WHAT THE EXERCISE ASKS:
State only how many lines below include the string "empty".

TASK DATA:
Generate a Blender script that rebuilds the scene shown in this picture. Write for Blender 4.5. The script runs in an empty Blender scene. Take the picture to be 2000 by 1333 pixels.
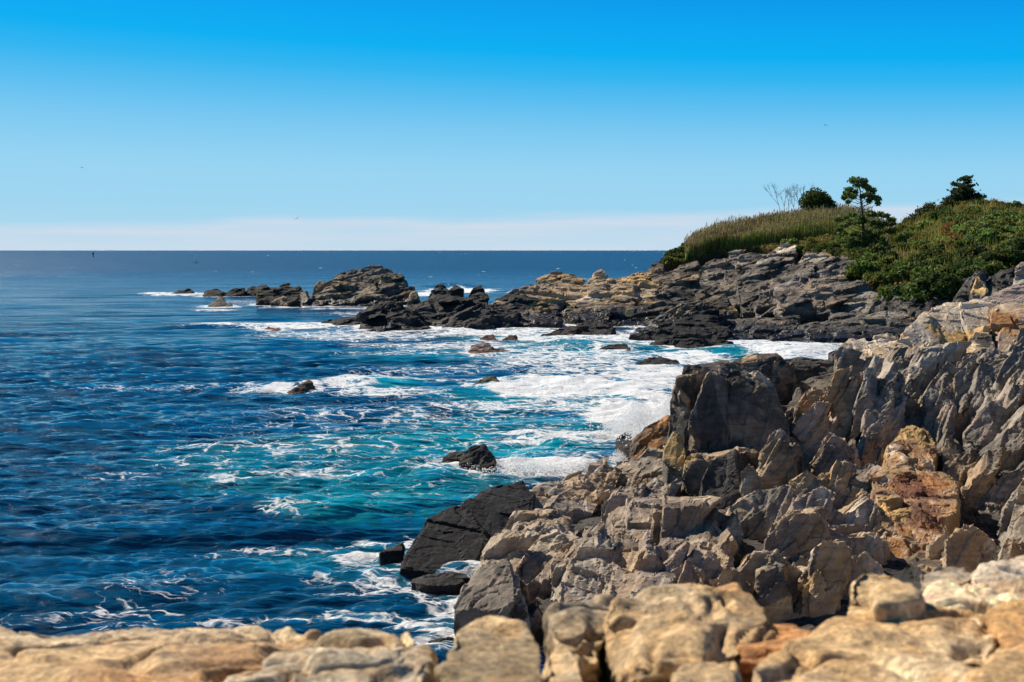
import bpy, bmesh, math, random
import numpy as np
from mathutils import Vector

# ------------------------------------------------------------------ camera, sky, sun
S = bpy.context.scene
COL = S.collection
H = 8.0                                   # eye height above the sea
FPX = 2778.0                              # focal length for a 2000 px wide picture (50 mm on 36 mm)
PITCH = math.atan((666.5 - 488.5) / FPX)
cd = bpy.data.cameras.new('camera'); cam = bpy.data.objects.new('camera', cd); COL.objects.link(cam)
cam.location = (0, 0, H); cam.rotation_euler = (math.pi / 2 - PITCH, 0, 0)
cd.sensor_width = 36; cd.lens = 50; cd.clip_start = 0.1; cd.clip_end = 120000
cd.dof.use_dof = True; cd.dof.focus_distance = 60; cd.dof.aperture_fstop = 3.2
S.camera = cam

SUN_AZ = math.radians(50)                 # to the left of the viewing direction
SUN_EL = math.radians(39)
sdir = Vector((-math.sin(SUN_AZ) * math.cos(SUN_EL), math.cos(SUN_AZ) * math.cos(SUN_EL), math.sin(SUN_EL)))
sl = bpy.data.lights.new('sun', 'SUN'); sl.energy = 5.0; sl.angle = math.radians(0.5); sl.color = (1.0, 0.90, 0.76)
so = bpy.data.objects.new('sun', sl); COL.objects.link(so); so.rotation_euler = sdir.to_track_quat('Z', 'Y').to_euler()

wd = bpy.data.worlds.new('World'); S.world = wd; wd.use_nodes = True
nt = wd.node_tree; nt.nodes.clear()
def N(t, ty, **kw):
    n = t.nodes.new(ty)
    for k, v in kw.items():
        setattr(n, k, v)
    return n
def ramp(t, stops, fac=None):
    r = N(t, 'ShaderNodeValToRGB'); e = r.color_ramp.elements
    while len(e) < len(stops): e.new(0.5)
    for i, (p, c) in enumerate(stops):
        e[i].position = p; e[i].color = (*c, 1) if len(c) == 3 else c
    if fac is not None: t.links.new(fac, r.inputs[0])
    return r
def math_(t, op, a, b=None, c=None, clamp=False):
    m = N(t, 'ShaderNodeMath', operation=op); m.use_clamp = clamp
    for i, v in enumerate((a, b, c)):
        if v is None: continue
        if isinstance(v, (int, float)): m.inputs[i].default_value = v
        else: t.links.new(v, m.inputs[i])
    return m.outputs[0]
def mixc(t, f, a, b, bt='MIX'):
    m = N(t, 'ShaderNodeMix', data_type='RGBA', blend_type=bt)
    for s, v in ((m.inputs['Factor'], f), (m.inputs[6], a), (m.inputs[7], b)):
        if isinstance(v, (int, float)): s.default_value = v
        elif isinstance(v, tuple): s.default_value = (*v, 1)
        else: t.links.new(v, s)
    return m.outputs[2]
def srgb(r, g, b):
    return tuple(((c / 255) / 12.92 if c <= 10 else (((c / 255) + .055) / 1.055) ** 2.4) for c in (r, g, b))
sky = N(nt, 'ShaderNodeTexSky', sky_type='NISHITA'); sky.sun_disc = False
sky.sun_elevation = SUN_EL; sky.sun_rotation = -SUN_AZ; sky.ozone_density = 4; sky.dust_density = 0.2
tc = N(nt, 'ShaderNodeTexCoord'); sx = N(nt, 'ShaderNodeSeparateXYZ'); nt.links.new(tc.outputs['Generated'], sx.inputs[0])
z = sx.outputs[2]
elev = math_(nt, 'MULTIPLY', math_(nt, 'MULTIPLY', z, 4.0), math_(nt, 'MULTIPLY_ADD', sx.outputs[0], .3, 1.0), clamp=True)      # 0 at the horizon, 1 at about 14 degrees
K = 1 / 4 * 4
def el(y): return math.sin(math.atan((488 - y) / FPX)) * 4.0
stops = [(0.0, srgb(182, 220, 238)), (el(440), srgb(168, 215, 239)), (el(405), srgb(160, 213, 240)), (el(330), srgb(150, 211, 242)),
         (el(260), srgb(124, 201, 242)), (el(200), srgb(90, 190, 241)), (el(150), srgb(48, 181, 241)), (el(105), srgb(0, 175, 243)), (el(50), srgb(0, 166, 242)), (el(0), srgb(0, 156, 236)), (1.0, srgb(0, 118, 205))]
rp = ramp(nt, stops, elev)
# upper sky: deeper blue
up = N(nt, 'ShaderNodeMapRange'); nt.links.new(z, up.inputs[0]); up.inputs[1].default_value = .30; up.inputs[2].default_value = .72
c1 = mixc(nt, up.outputs[0], rp.outputs[0], (0.022, 0.048, 0.10))
# thin cloud bank low over the horizon
mp = N(nt, 'ShaderNodeMapping'); mp.inputs['Scale'].default_value = (7, 7, 30); nt.links.new(tc.outputs['Generated'], mp.inputs[0])
ns = N(nt, 'ShaderNodeTexNoise'); ns.inputs['Scale'].default_value = 1.0; ns.inputs['Detail'].default_value = 5; nt.links.new(mp.outputs[0], ns.inputs[0])
top = math_(nt, 'MULTIPLY_ADD', sx.outputs[0], 0.026, 0.0155)        # the bank rises to the right
top = math_(nt, 'MULTIPLY_ADD', ns.outputs[0], 0.022, top)
d_ = math_(nt, 'SUBTRACT', top, z)
m1 = math_(nt, 'MULTIPLY', d_, 140.0, clamp=True)
mp2 = N(nt, 'ShaderNodeMapping'); mp2.inputs['Scale'].default_value = (6, 6, 120); nt.links.new(tc.outputs['Generated'], mp2.inputs[0]); ns2 = N(nt, 'ShaderNodeTexNoise'); ns2.inputs['Scale'].default_value = 1.3; ns2.inputs['Detail'].default_value = 6; nt.links.new(mp2.outputs[0], ns2.inputs[0])
m1 = math_(nt, 'MULTIPLY', m1, math_(nt, 'MULTIPLY_ADD', ns2.outputs[0], 1.5, -.05, clamp=True))
c2 = mixc(nt, m1, c1, srgb(206, 220, 236))
sk10 = mixc(nt, 1.0, sky.outputs[0], (0.10, 0.10, 0.10), 'MULTIPLY')
cfin = mixc(nt, 0.985, sk10, c2)
cb = mixc(nt, 1.0, cfin, (10, 10, 10), 'MULTIPLY')
bg = N(nt, 'ShaderNodeBackground'); nt.links.new(cb, bg.inputs[0]); bg.inputs[1].default_value = 0.0768
wo = N(nt, 'ShaderNodeOutputWorld'); nt.links.new(bg.outputs[0], wo.inputs[0])
S.view_settings.view_transform = 'Standard'; S.view_settings.look = 'None'; S.view_settings.exposure = 0.38; S.view_settings.gamma = 1
S.cycles.max_bounces = 5; S.cycles.diffuse_bounces = 1; S.cycles.glossy_bounces = 2; S.cycles.transparent_max_bounces = 4
S.cycles.sample_clamp_indirect = 3; S.cycles.sample_clamp_direct = 12

# ------------------------------------------------------------------ authoring helpers: surveyed points
cp, sp = math.cos(PITCH), math.sin(PITCH)
def W(px, py, d):
    u = (px - 1000) / FPX * d; v = (666.5 - py) / FPX * d
    return np.array((u, d * cp + v * sp, H - d * sp + v * cp))
def WP(px, py, z=0.0):
    a = W(px, py, 1.0) - np.array((0, 0, H)); t = (z - H) / a[2]
    return np.array((0, 0, H)) + a * t
rng = np.random.default_rng(7)

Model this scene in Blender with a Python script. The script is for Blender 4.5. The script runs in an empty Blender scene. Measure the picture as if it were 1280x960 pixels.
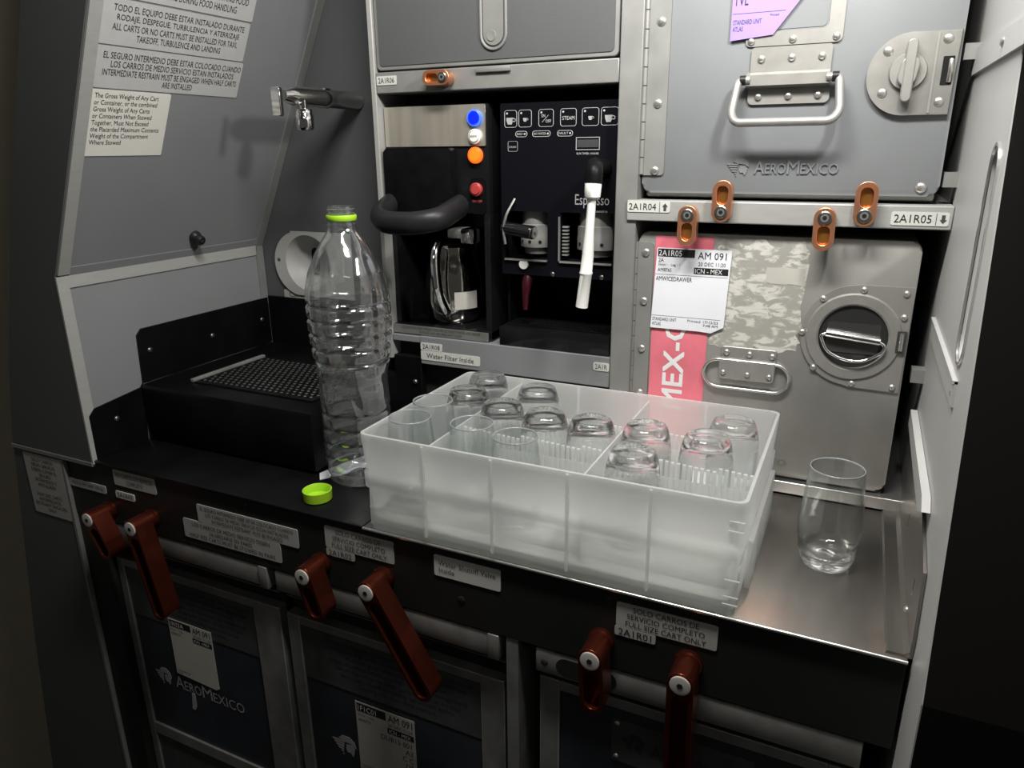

TASK RESPONSE:
2